Building Community in Meetings: Icebreakers/WarmUps and Connections

A good participative start to meetings and learning programs gets people present, connected and focused as quickly as possible into the session content in a relevant way.

Building ‘community’ starts with attending to people’s need for social connection, whether or not they know each other. At the start of meetings, new people begin weaving the social bonds that create human networks capable of collaboration; intact teams re-establish the links that enable norming and high performing.

When is an IceBreaker most appropriate?
Icebreakers are opening activities that often have little to do with the course topic or reason for meeting; their purpose is to help strangers to ‘mingle and meet’ around safe, easy, and fun topics and exercises. Icebreakers are perfect for networking functions; at the start of conferences; and when folk who are new to each other have just arrived for an event. The activities provide a ready-made way to greet others and share information in a relaxed and informal way. Many Icebreakers/Warmups can also help energize a group quickly, have fun, and shift the energy in an otherwise lengthy or full session.
For most facilitated meetings or learning programs, while Icebreakers can help to break the ice socially, they may be seen as wasting valuable time.
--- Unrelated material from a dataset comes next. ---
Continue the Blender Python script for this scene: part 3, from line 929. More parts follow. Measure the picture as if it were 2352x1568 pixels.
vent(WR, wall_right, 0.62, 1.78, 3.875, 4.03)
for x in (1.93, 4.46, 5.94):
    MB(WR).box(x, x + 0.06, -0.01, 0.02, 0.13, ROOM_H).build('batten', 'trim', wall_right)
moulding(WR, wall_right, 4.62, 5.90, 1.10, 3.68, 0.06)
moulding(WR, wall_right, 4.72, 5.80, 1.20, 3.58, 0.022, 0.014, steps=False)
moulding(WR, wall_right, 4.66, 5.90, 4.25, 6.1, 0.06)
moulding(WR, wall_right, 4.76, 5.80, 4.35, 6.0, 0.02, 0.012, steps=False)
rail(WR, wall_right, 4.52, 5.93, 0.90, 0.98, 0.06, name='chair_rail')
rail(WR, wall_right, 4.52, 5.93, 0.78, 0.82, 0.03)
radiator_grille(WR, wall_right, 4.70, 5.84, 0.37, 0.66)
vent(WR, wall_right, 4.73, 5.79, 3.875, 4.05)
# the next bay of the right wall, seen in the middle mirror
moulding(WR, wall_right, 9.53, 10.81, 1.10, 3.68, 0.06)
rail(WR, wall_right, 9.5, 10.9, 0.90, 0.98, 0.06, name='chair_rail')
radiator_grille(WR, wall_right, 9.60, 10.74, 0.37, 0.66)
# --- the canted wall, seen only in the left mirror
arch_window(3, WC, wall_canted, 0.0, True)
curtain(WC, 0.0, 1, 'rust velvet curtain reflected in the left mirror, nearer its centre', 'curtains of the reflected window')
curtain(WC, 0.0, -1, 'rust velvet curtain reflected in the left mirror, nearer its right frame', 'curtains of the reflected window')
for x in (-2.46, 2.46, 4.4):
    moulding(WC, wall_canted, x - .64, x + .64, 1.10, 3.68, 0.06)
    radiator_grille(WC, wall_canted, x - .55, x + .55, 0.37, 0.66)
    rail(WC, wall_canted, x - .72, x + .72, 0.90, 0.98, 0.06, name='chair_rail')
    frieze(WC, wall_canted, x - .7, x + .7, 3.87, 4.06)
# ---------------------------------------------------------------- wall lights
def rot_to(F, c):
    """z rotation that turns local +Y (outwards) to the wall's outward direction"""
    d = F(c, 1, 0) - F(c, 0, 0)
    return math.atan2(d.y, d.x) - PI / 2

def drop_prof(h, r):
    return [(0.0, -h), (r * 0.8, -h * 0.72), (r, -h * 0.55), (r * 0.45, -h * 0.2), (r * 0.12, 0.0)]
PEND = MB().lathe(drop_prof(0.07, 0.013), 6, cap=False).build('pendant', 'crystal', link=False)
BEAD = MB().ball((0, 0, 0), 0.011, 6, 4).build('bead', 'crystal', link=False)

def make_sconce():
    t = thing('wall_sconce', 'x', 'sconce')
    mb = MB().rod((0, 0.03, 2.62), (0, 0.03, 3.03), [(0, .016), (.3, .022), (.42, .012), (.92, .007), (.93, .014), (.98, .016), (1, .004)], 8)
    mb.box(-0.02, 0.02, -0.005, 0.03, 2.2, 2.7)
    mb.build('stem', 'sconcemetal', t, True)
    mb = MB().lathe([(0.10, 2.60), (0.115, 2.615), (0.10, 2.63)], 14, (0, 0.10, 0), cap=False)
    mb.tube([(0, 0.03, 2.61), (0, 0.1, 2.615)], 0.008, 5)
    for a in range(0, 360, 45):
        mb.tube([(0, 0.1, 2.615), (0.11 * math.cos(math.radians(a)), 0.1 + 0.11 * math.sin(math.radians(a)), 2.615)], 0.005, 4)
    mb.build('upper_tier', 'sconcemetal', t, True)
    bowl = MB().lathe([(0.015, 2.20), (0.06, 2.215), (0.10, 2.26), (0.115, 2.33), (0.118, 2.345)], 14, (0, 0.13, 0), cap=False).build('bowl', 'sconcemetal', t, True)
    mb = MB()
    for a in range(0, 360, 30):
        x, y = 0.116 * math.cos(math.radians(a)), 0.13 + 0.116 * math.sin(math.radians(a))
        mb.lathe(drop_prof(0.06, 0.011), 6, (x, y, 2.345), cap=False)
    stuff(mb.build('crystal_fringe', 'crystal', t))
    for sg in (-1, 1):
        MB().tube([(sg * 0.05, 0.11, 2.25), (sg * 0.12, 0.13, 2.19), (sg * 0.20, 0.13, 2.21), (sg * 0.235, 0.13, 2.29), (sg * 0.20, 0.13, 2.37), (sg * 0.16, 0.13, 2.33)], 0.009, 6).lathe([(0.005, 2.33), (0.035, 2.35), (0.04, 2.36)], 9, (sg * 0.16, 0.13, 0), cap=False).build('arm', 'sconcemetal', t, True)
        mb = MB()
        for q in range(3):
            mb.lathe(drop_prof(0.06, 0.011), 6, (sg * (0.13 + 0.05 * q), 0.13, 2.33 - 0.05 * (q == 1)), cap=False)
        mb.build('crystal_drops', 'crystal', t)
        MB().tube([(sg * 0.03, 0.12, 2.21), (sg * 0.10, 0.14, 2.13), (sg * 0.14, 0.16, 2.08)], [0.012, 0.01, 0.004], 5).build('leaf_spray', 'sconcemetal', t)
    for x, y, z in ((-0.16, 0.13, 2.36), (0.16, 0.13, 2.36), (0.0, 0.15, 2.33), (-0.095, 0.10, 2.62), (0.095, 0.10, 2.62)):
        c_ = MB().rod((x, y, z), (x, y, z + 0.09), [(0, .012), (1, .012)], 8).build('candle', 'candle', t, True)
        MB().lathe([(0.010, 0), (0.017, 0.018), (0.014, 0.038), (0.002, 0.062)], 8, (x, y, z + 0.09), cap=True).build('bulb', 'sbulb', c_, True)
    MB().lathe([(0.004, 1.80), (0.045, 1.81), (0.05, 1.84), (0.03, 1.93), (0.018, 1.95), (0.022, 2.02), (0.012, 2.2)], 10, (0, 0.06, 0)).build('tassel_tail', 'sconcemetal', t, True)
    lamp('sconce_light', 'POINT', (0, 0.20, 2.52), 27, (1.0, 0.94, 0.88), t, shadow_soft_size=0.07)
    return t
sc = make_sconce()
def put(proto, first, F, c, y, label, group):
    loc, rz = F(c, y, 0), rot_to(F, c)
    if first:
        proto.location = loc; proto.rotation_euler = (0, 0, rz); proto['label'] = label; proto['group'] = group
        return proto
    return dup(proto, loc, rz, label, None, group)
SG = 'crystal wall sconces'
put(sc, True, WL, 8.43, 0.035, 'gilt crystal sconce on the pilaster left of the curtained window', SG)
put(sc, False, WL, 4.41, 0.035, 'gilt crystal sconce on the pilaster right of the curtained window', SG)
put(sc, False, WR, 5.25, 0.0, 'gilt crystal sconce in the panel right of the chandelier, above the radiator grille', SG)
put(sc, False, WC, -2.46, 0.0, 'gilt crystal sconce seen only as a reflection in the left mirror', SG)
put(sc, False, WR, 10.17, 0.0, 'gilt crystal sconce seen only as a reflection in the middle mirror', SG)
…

It is okay to skip Icebreakers in these settings, but NOT Connections Activities, which add to building the meeting/session community.

When Are Connections Activities most appropriate?

Connections Activities are intended to immediately provide participants with opportunities to contribute to the session/course content in a safe, easy, natural, ‘can’t fail’ exercise around the meeting purpose. They serve to ‘ease’ people into interaction with each other while simultaneously advancing the desired outcomes of the meeting in some way. Examples of Connections Activities that achieve this include:

  • Appreciative Inquiry Interviews around questions that matter to the meeting/course topic. Option: An appreciative start that does not involve pairs interviews would be to complete a ‘go round’ where participants share a ‘best of…’ experience or story.
  • Sharing individual hopes/concerns around desired meeting outcomes, and what participants are willing to contribrute to meeting success shared. This can be done in small groups (or the whole group) depending on number of people, and the time available. Invite high notes sharing from small groups into Plenary, or posting of key points to a chart for reference.
  • Inviting participants as they walk in to grab a marker and to complete a Gallery Walk around posters/charts with focused questions related to the content, e.g., “two things I already know about….”; “my burning question around…”; “my most important learning goal…”. Quickly summarize some of the themes and patterns in the Opening, and then relate to the meeting agenda.